Import tariffs are not the answer
Hoping to curb the import of Chinese electric cars, the European Commission is expected to slap an import tariff on Chinese vehicles next month. However, the tariff is unlikely to affect the situation too much as, even with a possible import tariff as high as 30%, Chinese EVs could still remain significantly more profitable to sell in the EU than in China. Per the Rhodium Group, companies like BYD which are vertically integrated and control their entire supply chain will still find the EU market “highly attractive” even after high import tariffs.
Moreover, in the aftermath of an import tariff, China could also retaliate with measures against European car makers, a fear that is shared by German companies BMW and Volkswagen.
BMW’s CEO Oliver Zipse fears the effect of any import tariff on the European car makers stating that “Tariffs are protective measures that essentially harm us. The market share of Chinese manufacturers in Germany and Europe is less than 1%. Europe is not being flooded with Chinese products and out of fear we are trying to close the borders.”

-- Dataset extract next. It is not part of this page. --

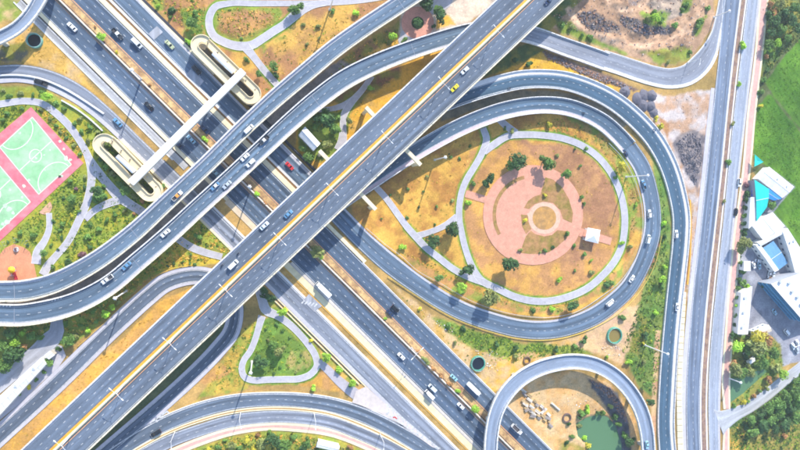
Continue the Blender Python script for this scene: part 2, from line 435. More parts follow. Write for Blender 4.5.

So, import tariffs on Chinese vehicles doesn't seem to be the answer. Here, one can reasonably say that as long as European automakers don't innovate and increase their competitiveness, regulation is unlikely to help.
Long story short, Volkswagen’s statement regarding a 2027 release for cheaper EVs is certainly good news and the EU market needs more such news if the local car companies are to have any chance against their Chinese counterparts.